Yo me mantuve lejano. Como los alcohólicos que se excitan más con la siguiente compra que con arrimar cebolleta. Atrás quedaron las épocas en donde las erecciones eran mayores a las borracheras. Pero todo eso pasó.
Sólo contuve la respiración una vez. Y fue porque acepté el envite de una enferma terminal -sin músculos, sólo con huesos- que desprendía un olor a muerte que alimentaba. Le pasé la mano por el lomo, como a los perros apaleados, y la dejé marchar. Sus ojos inyectados en sangre y sus pómulos contraídos anunciaban que algo iba a ocurrirle. Y pronto.

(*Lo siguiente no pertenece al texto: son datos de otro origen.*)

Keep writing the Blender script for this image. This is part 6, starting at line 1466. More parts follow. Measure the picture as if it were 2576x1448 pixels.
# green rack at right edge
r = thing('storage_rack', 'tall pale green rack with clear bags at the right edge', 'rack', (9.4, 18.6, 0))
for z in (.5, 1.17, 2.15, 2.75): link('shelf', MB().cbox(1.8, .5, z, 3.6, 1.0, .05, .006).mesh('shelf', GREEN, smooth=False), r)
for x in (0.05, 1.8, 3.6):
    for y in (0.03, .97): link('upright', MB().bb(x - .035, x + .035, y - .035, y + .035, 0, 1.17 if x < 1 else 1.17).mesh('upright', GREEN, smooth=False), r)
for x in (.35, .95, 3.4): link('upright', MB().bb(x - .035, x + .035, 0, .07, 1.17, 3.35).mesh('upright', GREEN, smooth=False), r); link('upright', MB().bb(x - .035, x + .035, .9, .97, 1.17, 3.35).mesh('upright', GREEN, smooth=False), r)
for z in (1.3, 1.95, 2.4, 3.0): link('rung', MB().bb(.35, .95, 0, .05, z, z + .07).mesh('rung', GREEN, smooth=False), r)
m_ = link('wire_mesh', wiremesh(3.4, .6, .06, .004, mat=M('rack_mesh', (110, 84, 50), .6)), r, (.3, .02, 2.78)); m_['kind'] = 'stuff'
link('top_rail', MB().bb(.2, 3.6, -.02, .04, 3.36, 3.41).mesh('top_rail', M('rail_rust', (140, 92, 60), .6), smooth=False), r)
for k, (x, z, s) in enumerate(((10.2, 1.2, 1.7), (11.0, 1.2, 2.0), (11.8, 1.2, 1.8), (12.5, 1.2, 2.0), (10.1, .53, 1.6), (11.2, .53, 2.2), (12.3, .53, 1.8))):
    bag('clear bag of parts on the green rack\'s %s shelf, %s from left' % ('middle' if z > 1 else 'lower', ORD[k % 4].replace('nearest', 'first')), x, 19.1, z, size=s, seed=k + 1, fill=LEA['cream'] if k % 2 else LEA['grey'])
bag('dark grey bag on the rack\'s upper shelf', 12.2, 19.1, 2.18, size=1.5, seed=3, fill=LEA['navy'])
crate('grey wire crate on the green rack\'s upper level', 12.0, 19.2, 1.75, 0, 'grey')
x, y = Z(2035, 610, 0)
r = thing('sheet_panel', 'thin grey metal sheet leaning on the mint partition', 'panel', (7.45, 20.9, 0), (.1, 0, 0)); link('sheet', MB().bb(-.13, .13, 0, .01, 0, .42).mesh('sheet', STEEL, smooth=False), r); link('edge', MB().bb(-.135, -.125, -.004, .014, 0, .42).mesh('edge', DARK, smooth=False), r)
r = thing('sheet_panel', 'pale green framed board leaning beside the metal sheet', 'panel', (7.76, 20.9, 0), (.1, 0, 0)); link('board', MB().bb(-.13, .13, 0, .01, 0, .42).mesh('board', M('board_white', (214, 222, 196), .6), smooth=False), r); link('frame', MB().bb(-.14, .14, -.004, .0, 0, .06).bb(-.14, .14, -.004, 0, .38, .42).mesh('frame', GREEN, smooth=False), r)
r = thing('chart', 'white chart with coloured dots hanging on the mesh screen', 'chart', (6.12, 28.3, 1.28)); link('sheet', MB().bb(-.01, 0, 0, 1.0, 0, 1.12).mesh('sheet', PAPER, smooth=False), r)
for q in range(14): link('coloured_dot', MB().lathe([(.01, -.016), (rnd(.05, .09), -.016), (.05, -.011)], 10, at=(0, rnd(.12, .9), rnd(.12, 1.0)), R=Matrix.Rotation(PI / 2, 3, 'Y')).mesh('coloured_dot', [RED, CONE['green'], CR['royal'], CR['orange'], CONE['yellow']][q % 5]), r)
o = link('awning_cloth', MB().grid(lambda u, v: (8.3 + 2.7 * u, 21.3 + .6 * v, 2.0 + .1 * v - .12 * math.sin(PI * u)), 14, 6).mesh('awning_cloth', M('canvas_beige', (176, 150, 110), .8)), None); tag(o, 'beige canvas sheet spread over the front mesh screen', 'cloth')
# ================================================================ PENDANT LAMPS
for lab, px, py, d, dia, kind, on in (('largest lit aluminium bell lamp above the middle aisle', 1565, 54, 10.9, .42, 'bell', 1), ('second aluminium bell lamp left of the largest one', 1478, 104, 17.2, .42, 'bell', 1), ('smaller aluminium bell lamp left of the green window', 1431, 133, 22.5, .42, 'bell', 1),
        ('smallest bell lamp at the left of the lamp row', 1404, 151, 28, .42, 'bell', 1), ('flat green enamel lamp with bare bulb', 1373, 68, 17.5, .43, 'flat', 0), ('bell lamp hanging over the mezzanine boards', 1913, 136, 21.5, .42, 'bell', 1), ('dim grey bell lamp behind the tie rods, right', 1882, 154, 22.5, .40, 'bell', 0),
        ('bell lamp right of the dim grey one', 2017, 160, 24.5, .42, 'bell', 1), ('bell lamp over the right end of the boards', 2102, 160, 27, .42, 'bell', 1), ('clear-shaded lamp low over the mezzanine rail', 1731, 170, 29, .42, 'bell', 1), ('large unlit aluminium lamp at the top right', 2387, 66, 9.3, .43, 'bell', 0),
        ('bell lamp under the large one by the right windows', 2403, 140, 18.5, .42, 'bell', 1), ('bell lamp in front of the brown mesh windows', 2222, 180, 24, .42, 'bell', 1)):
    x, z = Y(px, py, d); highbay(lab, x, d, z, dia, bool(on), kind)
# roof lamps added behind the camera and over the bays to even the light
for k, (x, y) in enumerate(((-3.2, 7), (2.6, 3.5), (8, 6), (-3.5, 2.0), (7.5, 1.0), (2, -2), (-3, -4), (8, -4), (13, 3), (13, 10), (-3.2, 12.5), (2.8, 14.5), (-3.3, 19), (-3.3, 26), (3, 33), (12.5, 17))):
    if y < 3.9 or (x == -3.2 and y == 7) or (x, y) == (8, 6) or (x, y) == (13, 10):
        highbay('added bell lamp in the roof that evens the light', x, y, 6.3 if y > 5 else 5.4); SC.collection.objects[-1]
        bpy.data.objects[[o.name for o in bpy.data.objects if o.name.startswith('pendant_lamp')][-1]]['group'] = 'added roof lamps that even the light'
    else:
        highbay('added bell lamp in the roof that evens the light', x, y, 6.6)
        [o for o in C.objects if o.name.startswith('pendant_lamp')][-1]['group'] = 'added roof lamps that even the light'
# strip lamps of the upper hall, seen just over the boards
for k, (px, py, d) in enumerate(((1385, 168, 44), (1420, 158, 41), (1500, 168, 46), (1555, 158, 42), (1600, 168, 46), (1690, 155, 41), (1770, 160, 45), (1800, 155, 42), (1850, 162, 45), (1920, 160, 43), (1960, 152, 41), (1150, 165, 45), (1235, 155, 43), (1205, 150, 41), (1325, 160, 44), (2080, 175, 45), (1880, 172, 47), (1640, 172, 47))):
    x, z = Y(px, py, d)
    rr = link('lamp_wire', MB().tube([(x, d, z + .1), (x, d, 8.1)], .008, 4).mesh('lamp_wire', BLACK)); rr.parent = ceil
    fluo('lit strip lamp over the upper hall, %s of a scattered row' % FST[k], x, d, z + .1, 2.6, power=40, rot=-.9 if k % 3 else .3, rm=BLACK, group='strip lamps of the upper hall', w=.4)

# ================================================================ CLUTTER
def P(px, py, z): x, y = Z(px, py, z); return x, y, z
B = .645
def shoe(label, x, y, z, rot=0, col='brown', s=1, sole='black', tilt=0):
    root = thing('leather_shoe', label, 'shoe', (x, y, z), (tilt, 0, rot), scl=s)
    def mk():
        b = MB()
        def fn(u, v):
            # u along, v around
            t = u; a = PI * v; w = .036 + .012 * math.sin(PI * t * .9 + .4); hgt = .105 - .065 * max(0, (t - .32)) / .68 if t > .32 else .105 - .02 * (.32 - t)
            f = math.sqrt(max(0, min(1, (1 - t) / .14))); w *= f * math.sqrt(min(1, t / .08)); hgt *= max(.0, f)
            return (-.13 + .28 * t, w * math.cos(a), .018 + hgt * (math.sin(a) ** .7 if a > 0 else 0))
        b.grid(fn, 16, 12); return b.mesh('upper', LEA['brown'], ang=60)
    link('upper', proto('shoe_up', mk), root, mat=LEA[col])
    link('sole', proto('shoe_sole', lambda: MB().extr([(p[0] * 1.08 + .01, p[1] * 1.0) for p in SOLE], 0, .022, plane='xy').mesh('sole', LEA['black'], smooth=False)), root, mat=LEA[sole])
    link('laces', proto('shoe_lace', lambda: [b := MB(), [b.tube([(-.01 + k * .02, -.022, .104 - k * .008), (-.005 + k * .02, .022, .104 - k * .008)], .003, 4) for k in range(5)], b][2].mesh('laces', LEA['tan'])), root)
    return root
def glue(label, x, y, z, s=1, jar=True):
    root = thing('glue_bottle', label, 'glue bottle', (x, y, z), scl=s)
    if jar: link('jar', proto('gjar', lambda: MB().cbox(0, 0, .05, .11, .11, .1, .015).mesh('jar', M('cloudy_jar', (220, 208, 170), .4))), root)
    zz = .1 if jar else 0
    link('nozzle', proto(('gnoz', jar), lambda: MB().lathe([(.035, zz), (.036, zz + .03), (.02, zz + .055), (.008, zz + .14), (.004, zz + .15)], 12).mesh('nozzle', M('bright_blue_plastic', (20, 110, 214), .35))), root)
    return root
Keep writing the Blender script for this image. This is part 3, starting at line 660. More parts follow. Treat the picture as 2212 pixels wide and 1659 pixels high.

Luego me compré el South China Morning Post, dos latas más de Asahi, y me incrusté en un Metro que aún no estaba muy prieto. Y ya en el tren que te lleva al aeropuerto de Hong Kong, rodeado de recién levantados que apestan a perfume y cremas hidratantes, pude observar que ellos me miraban a mí como yo observaba a mis estrellas de Wanchai una hora antes, aquellas que pasean desvencijadas, plenas de rumores factibles, buscando surtidores de dinero con los que poder seguir aguantando.